Nope. They had their worst season in my lifetime.
Just three wins. Three. The last time the Bears won only three games was in the strike-shortened 1982 season that was only nine games long. Before that it was 1973.
I write a post every year about the Bears’ season. Remarkable how last year’s downside paragraph applies almost perfectly this year:
The downside: lots of injuries (including a season-ender for the first-round pick), several winnable games were allowed to slip away, and the defense was the fourth-worst in team history.

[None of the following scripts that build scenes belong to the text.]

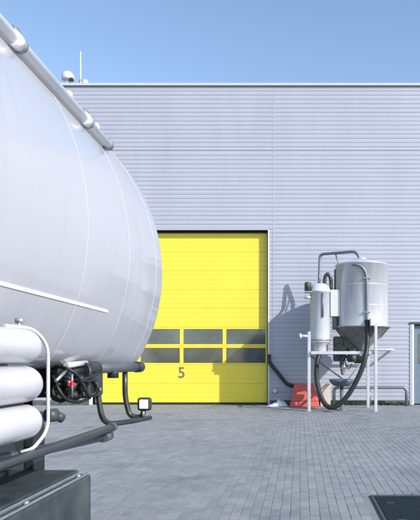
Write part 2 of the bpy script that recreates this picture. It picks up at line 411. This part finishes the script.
MB().lathe((*SC, 0), (0,0,1), [(.77, 2.235), (.17, 1.66), (.17, 1.54), (.0, 1.54)], 48).build('hopper', 'hopper', T)
for k in range(8):
    a = math.pi*2*(k+.5)/8; ca, sa = math.cos(a), math.sin(a); w2 = .008
    pts = []
    for r_, z in ((.79, 2.232), (.50, 1.952), (.66, 2.232)):
        for d in (-w2, w2): pts.append((SX+ca*r_-sa*d, YS+sa*r_+ca*d, z))
    MB().add([(SX+ca*.79-sa*w2, YS+sa*.79+ca*w2, 2.235), (SX+ca*.79+sa*w2, YS+sa*.79-ca*w2, 2.235), (SX+ca*.52+sa*w2, YS+sa*.52-ca*w2, 1.92), (SX+ca*.52-sa*w2, YS+sa*.52+ca*w2, 1.92), (SX+ca*.60-sa*w2, YS+sa*.60+ca*w2, 2.235), (SX+ca*.60+sa*w2, YS+sa*.60-ca*w2, 2.235)],
             [(0,1,2,3), (0,3,4), (1,5,2), (0,4,5,1), (3,2,5,4)]).build('gusset', 'hopper', T)
MB().lathe((SX-.10, YS, 0), (0,0,1), [(0, 1.54), (.17, 1.54), (.18, 1.46), (.10, 1.26), (.0, 1.26)], 20).build('outlet_valve', 'black', T)
def leg(x, y, zt):
    MB().box((x-.038, y-.038, .012), (x+.038, y+.038, zt)).build('leg', 'galv', T, .008)
    MB().box((x-.09, y-.09, 0), (x+.09, y+.09, .012)).build('foot_plate', 'galvd', T)
LX0, LX1, LY0, LY1 = .24, 1.97, 15.45, 16.78
leg(LX1, LY0, 2.34); leg(LX0, LY0+.15, 2.10); leg(LX1-.05, LY1, 2.20); leg(LX0, LY1, 2.10)
MB().box((LX0+.046, LY0+.02, 1.50), (LX1-.046, LY0+.09, 1.58)).build('crossbeam', 'galv', T, .006)
MB().box((LX0+.046, LY1-.03, 1.50), (LX1-.096, LY1+.03, 1.58)).build('crossbeam', 'galv', T, .006)
MB().box((LX0-.03, LY0+.20, 1.50), (LX0+.03, LY1-.05, 1.58)).build('crossbeam', 'galv', T, .006)
MB().box((LX1-.03, LY0+.05, 1.50), (LX1+.02, LY1-.05, 1.57)).build('crossbeam', 'galv', T, .006)
for y in (LY0+.08, LY1): MB().box((LX1-.035, y-.03, 2.12), (LX1+.03, y+.25, 2.229)).build('leg_bracket', 'galvd', T, .006)
MB().tube(bend([(1.3, 17.5, 1.66), (2.75, 17.5, 1.66), (2.75, 17.95, 1.66)], .08), .036).build('air_line', 'wpaint', T)
MB().box((1.82, 15.36, 2.24), (1.93, 15.62, 2.44)).build('leg_bracket', 'wpaint', T, .01)
MB().tube([(LX0, LY0+.15, 1.98), (LX0-.24, LY0+.15, 1.98)], .035).tube([(LX0-.20, LY0+.15, 1.98), (LX0-.26, LY0+.15, 1.98)], .07).build('side_arm', 'wpaint', T)
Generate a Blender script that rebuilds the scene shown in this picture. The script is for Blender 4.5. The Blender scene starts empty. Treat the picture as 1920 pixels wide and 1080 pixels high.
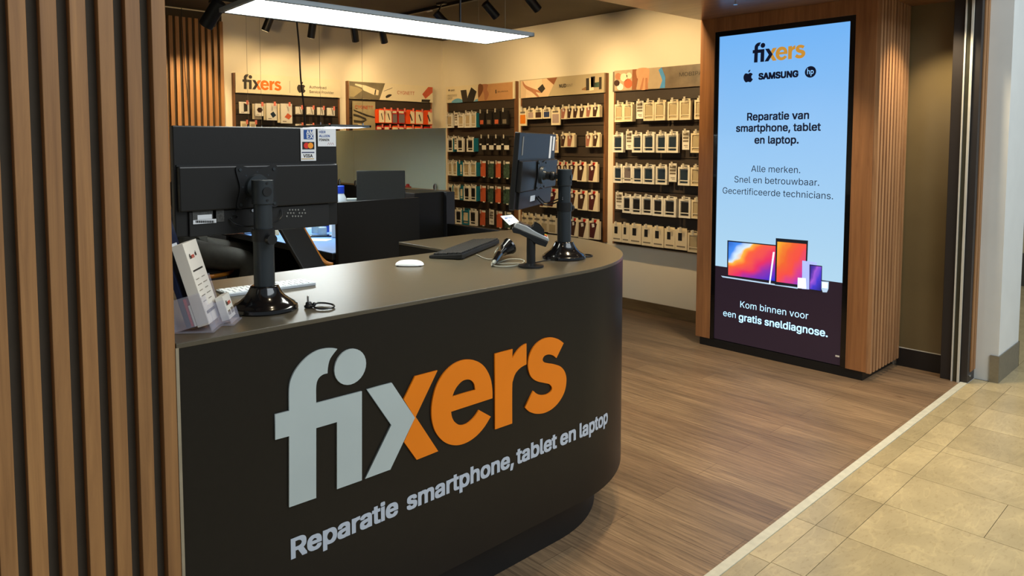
import bpy, bmesh, math, random, os
from mathutils import Vector, Matrix
from mathutils.geometry import interpolate_bezier, delaunay_2d_cdt
random.seed(7)
sc = bpy.context.scene
COL = sc.collection
PI = math.pi

# ------------------------------------------------------------------ camera
F_PX, CX, CY, EYE = 1351.6, 960.0, 360.0, 1.5
YAW, PITCH, ROLL = math.radians(46.453), math.radians(-3.70), math.radians(0.06)
FW = Vector((math.cos(YAW)*math.cos(PITCH), math.sin(YAW)*math.cos(PITCH), math.sin(PITCH)))
RT0 = Vector((math.sin(YAW), -math.cos(YAW), 0))
UP0 = RT0.cross(FW)
RT = RT0*math.cos(ROLL)+UP0*math.sin(ROLL)
UP = UP0*math.cos(ROLL)-RT0*math.sin(ROLL)
EYEP = Vector((0, 0, EYE))
cam = bpy.data.cameras.new('camera')
cam_o = bpy.data.objects.new('camera', cam)
COL.objects.link(cam_o)
cam_o.matrix_world = Matrix.Translation(EYEP) @ Matrix((RT, UP, -FW)).transposed().to_4x4()
cam.sensor_fit = 'HORIZONTAL'
cam.sensor_width = 36.0
cam.lens = F_PX/1920*36.0
cam.shift_y = -(540.0-CY)/1920.0
cam.clip_start = 0.02
sc.camera = cam_o

# ------------------------------------------------------------------ view, world, big lights
sc.view_settings.view_transform = 'Standard'
sc.view_settings.look = 'None'
sc.view_settings.gamma = 1.0
sc.view_settings.use_curve_mapping = False
sc.view_settings.exposure = 0.55
sc.cycles.use_denoising = True
sc.cycles.max_bounces = 8
sc.cycles.sample_clamp_indirect = 6.0
sc.cycles.caustics_reflective = False
sc.cycles.caustics_refractive = False
w = bpy.data.worlds.new('mall_daylight'); sc.world = w; w.use_nodes = True
w.node_tree.nodes['Background'].inputs[0].default_value = (0.80, 0.90, 1.0, 1)
w.node_tree.nodes['Background'].inputs[1].default_value = 0.22


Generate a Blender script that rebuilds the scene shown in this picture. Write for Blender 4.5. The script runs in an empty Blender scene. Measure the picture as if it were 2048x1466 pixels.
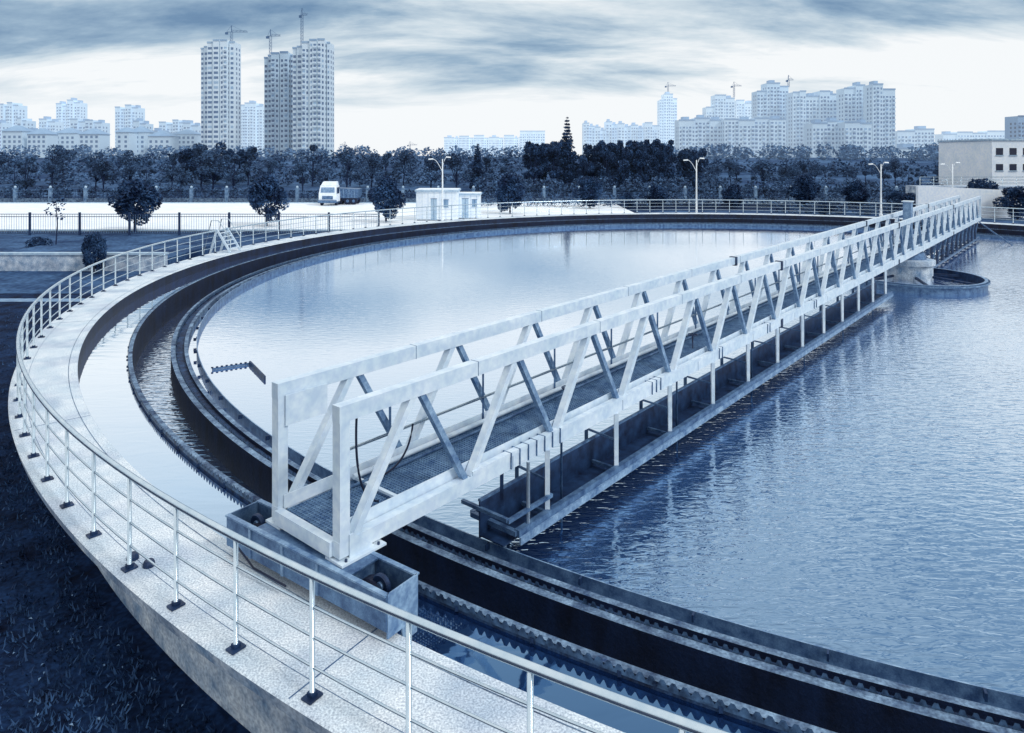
import bpy, math, random
from mathutils import Vector, Matrix, noise
random.seed(7)
scene=bpy.context.scene
F=1410.0; CH=4.85
def bx(px,d): return (px-1024.0)/F*d          # bearing -> lateral metres at distance d
def hz(py,d): return CH+(311.5-py)/F*d        # measured height in metres at distance d

# ------------------------------------------------------------------ colours
def s2l(c): 
    c/=255.0
    return c/12.92 if c<=0.04045 else ((c+0.055)/1.055)**2.4
STOPS=[(0,(3,12,34)),(0.2,(20,45,84)),(0.4,(64,99,142)),(0.6,(124,157,189)),(0.8,(187,208,223)),(1.0,(246,250,252))]
def duo(t):
    t=max(0,min(1,t))
    for (a,ca),(b,cb) in zip(STOPS,STOPS[1:]):
        if t<=b:
            k=(t-a)/(b-a); return tuple(s2l(ca[i]+(cb[i]-ca[i])*k) for i in range(3))+(1.0,)
    return duo(1)
def newmat(name):
    m=bpy.data.materials.new(name); m.use_nodes=True
    nt=m.node_tree; b=nt.nodes['Principled BSDF']; return m,nt,b
def mat(name,t,rough=0.7,metal=0.0,var=0.06,scale=3.0,bump=0.0,bscale=None,detail=4,spec=0.4,haze=0.0,stretch=None,fine=0.0,fscale=60,stain=0.0):
    m,nt,b=newmat(name); N=nt.nodes.new; L=nt.links.new
    tc=N('ShaderNodeTexCoord'); mp=N('ShaderNodeMapping'); L(tc.outputs['Object'],mp.inputs[0])
    if stretch: mp.inputs['Scale'].default_value=stretch
    no=N('ShaderNodeTexNoise'); no.inputs['Scale'].default_value=scale; no.inputs['Detail'].default_value=detail; no.inputs['Roughness'].default_value=0.6
    L(mp.outputs[0],no.inputs['Vector'])
    cr=N('ShaderNodeValToRGB'); e=cr.color_ramp.elements
    e[0].position=0.3; e[0].color=duo(t-var); e[1].position=0.7; e[1].color=duo(t+var)
    L(no.outputs[0],cr.inputs[0]); col=cr.outputs[0]
    def mul(col,sc_,dt,p0,p1,lo,hi):
        n2=N('ShaderNodeTexNoise'); n2.inputs['Scale'].default_value=sc_; n2.inputs['Detail'].default_value=dt
        L(tc.outputs['Object'],n2.inputs['Vector'])
        c2=N('ShaderNodeValToRGB'); c2.color_ramp.elements[0].position=p0; c2.color_ramp.elements[1].position=p1
        c2.color_ramp.elements[0].color=(lo*.93,lo*.97,min(1,lo*1.05),1); c2.color_ramp.elements[1].color=(hi,hi,hi,1)
        L(n2.outputs[0],c2.inputs[0])
        mx=N('ShaderNodeMix'); mx.data_type='RGBA'; mx.blend_type='MULTIPLY'; mx.inputs[0].default_value=1
        L(col,mx.inputs[6]); L(c2.outputs[0],mx.inputs[7]); return mx.outputs[2]
    if fine>0: col=mul(col,fscale,2,.35,.65,1-fine,1+fine*.3)
    if stain>0: col=mul(col,.9,5,.36,.52,1-stain,1)
    L(col,b.inputs['Base Color'])
    b.inputs['Roughness'].default_value=rough; b.inputs['Metallic'].default_value=metal
    b.inputs['Specular IOR Level'].default_value=spec
    if bump>0:
        bn=N('ShaderNodeTexNoise'); bn.inputs['Scale'].default_value=bscale or scale*5; bn.inputs['Detail'].default_value=3
        L(tc.outputs['Object'],bn.inputs['Vector'])
        bp=N('ShaderNodeBump'); bp.inputs['Strength'].default_value=bump; bp.inputs['Distance'].default_value=0.02
        L(bn.outputs[0],bp.inputs['Height']); L(bp.outputs[0],b.inputs['Normal'])
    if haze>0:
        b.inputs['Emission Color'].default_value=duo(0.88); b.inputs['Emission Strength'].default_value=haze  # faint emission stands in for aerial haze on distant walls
    return m

M={}
M['walk']=mat('pebbled_concrete',0.91,0.85,var=0.07,scale=1.6,bump=0.35,bscale=60,fine=0.36,fscale=48,stain=.2)
M['conc']=mat('stained_concrete',0.76,0.85,var=0.18,scale=2.5,bump=0.3,bscale=20,fine=0.3,fscale=22,stain=.35)
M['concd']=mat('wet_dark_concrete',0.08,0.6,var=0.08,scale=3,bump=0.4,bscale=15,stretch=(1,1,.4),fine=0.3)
M['concm']=mat('channel_concrete',0.46,0.8,var=0.2,scale=4,bump=0.4,bscale=22,fine=0.4,fscale=26,stain=.4)
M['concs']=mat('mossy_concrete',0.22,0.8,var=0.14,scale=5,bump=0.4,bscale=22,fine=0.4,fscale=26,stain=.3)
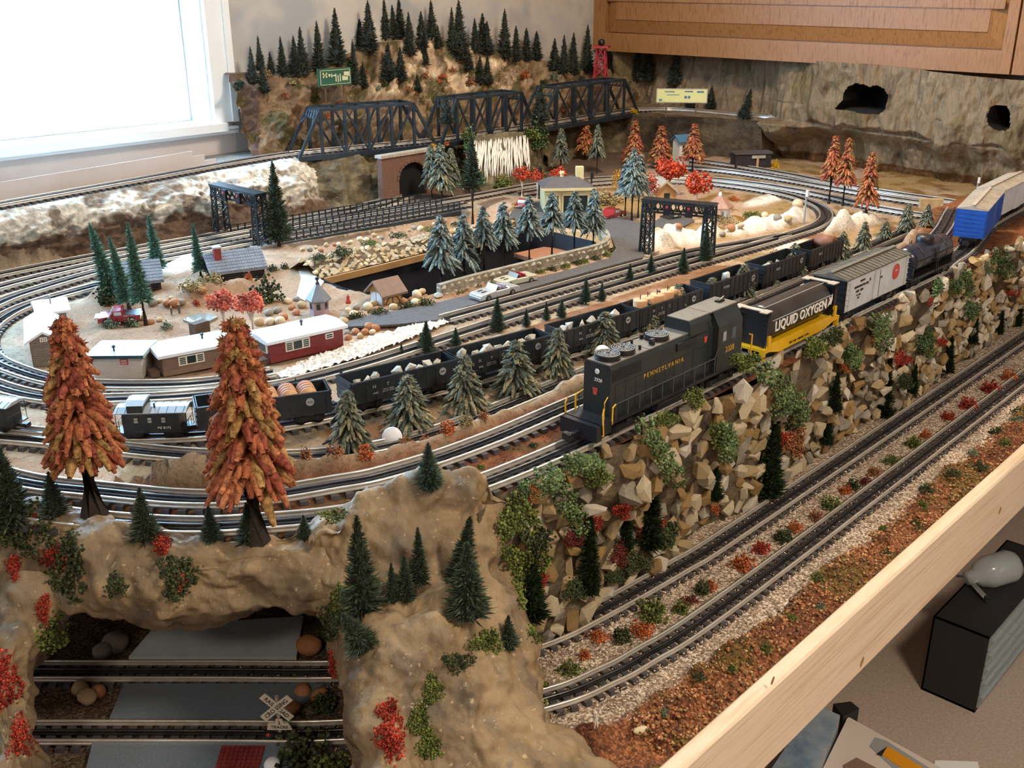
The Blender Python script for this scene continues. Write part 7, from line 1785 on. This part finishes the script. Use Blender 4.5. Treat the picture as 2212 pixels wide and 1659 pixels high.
def billboard(label, a, b, c, y, face, marks, ang, post=True):
    p = at_y(*a, y); q_ = at_y(*b, y); W_ = float(np.linalg.norm(q_ - p)); H_ = height_to(p, c); t = thing('billboard', label, 'billboard', p, ang)
    MB().span(-.003, W_ + .003, -.002, .004, -.003, H_ + .003).build('frame', MAT['boardgreen'] if face is MAT['boardgreen'] else MAT['roofpale'], t); pn = MB().span(0, W_, -.0032, -.002, 0, H_).build('poster', face, t)
    for x in (.2, .8): MB().span(W_ * x - .002, W_ * x + .002, .002, .005, -.05, H_ * .8).build('post', MAT['wood'], t)
    for (x0, x1, z0, z1_, m) in marks: MB().span(W_ * x0, W_ * x1, -.0038, -.0030, H_ * z0, H_ * z1_).build('print_mark', m, pn)
    return t
e = MAT['boardcream']
billboard('green billboard with cream lettering on the mountain', (690, 186), (757, 182), 152, 2.452, MAT['boardgreen'], [(.02, .98, .03, .06, e), (.02, .98, .94, .97, e), (.02, .035, .03, .97, e), (.965, .98, .03, .97, e), (.10, .14, .5, .82, e), (.10, .24, .62, .68, e), (.2, .24, .5, .82, e), (.28, .34, .56, .72, e), (.37, .40, .5, .72, e), (.42, .5, .56, .64, e), (.50, .53, .2, .7, e), (.57, .60, .15, .6, e), (.64, .67, .2, .7, e), (.72, .9, .25, .55, e), (.78, .95, .5, .8, e)], 0.0)
b_ = MAT['blueprint']; billboard('yellow billboard standing on the cliff ledge', (1419, 220), (1478, 221), 193, 2.10, MAT['boardyellow'], [(.15, .35, .78, .86, b_), (.55, .72, .80, .9, b_), (.8, .94, .76, .9, b_), (.04, .10, .08, .25, b_), (.55, .60, .3, .5, b_), (.62, .67, .3, .5, b_), (.2, .45, .55, .6, MAT['moss_print'] if 'moss_print' in MAT else b_)], -0.9)
# ---- round-crowned autumn trees
def maple(x, yb, yc, w, h, kind, label, group='autumn maples', bark='palebark', n=3, base=None):
    b = g2(x, yb) if base is None else base; t = thing('maple_tree', label, 'tree', b, random.random() * 6, group); zc = height_to(b, yc); R = w * px_size(b) / 2; q = MB(); hh = h * px_size(b) / 2
    q.tube([(0, 0, -.004), (.002, 0, zc * .5), (0, 0, zc)], [.0035, .0028, .0015], 7)
    for k in range(7):
        a = k * .9; q.tube([(0, 0, zc * .45 + k * .003), (R * .6 * math.cos(a), R * .6 * math.sin(a), zc + hh * .3)], [.0016, .0006], 5)
    q.build('trunk', MAT[bark], t)
    g = _cg; nn_c = 420; d = g.normal(size=(nn_c, 3)); d /= np.linalg.norm(d, axis=1)[:, None]; d *= (g.random(nn_c) ** .3)[:, None]
    lob = 1 + .22 * np.sin(3 * np.arctan2(d[:, 1], d[:, 0]) + x); P = d * np.array([R, R, hh]) * lob[:, None]; P[:, 2] = np.where(P[:, 2] < 0, P[:, 2] * .75, P[:, 2])
    link_mesh('foliage', crumb_mesh(P, R * .125, kind, 'leaves'), t, (0, 0, zc))
for k, (x, yb, yc, w, h, kd) in enumerate([(1127, 425, 377, 36, 34, 'maple'), (1160, 428, 380, 28, 32, 'maple'), (1208, 420, 376, 36, 28, 'maple'), (1445, 425, 366, 64, 46, 'maple'), (1503, 452, 398, 56, 52, 'maple'), (1405, 440, 400, 30, 50, 'maple'), (1335, 430, 392, 26, 50, 'gold'), (1355, 360, 340, 26, 40, 'maple')]):
    maple(x, yb, yc, w, h, kd, f'{"golden" if kd == "gold" else "red"} autumn maple around the depot and cottage, {ORD[k]} from the waterfall')
maple(488, 722, 652, 62, 46, 'coral', 'coral red maple with pale twigs behind the tall orange pine, window side'); maple(548, 735, 655, 66, 48, 'coral', 'coral red maple with pale twigs next to the dark green bush')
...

Blown leads left and right, including against the pathetic Jaguars? Check. Fourth-worst defensive season in their history? At 399 points, that’s a check, though there was some improvement in yards surrendered. The only difference is that this year’s first-rounder didn’t go down for the season. But last year’s first rounder, Kevin White, spent the last twelve weeks on injured reserve alongside half of the other starters.
And worst of all, the two losses to the Packers mean the all-time head-to-head record between them is now tied for the first time in decades. Appalling.
The upside: the rookies looked decent. The Bears got the third pick in the draft. And my sister gave me a small charcoal grill… just about the right size for a useless t-shirt.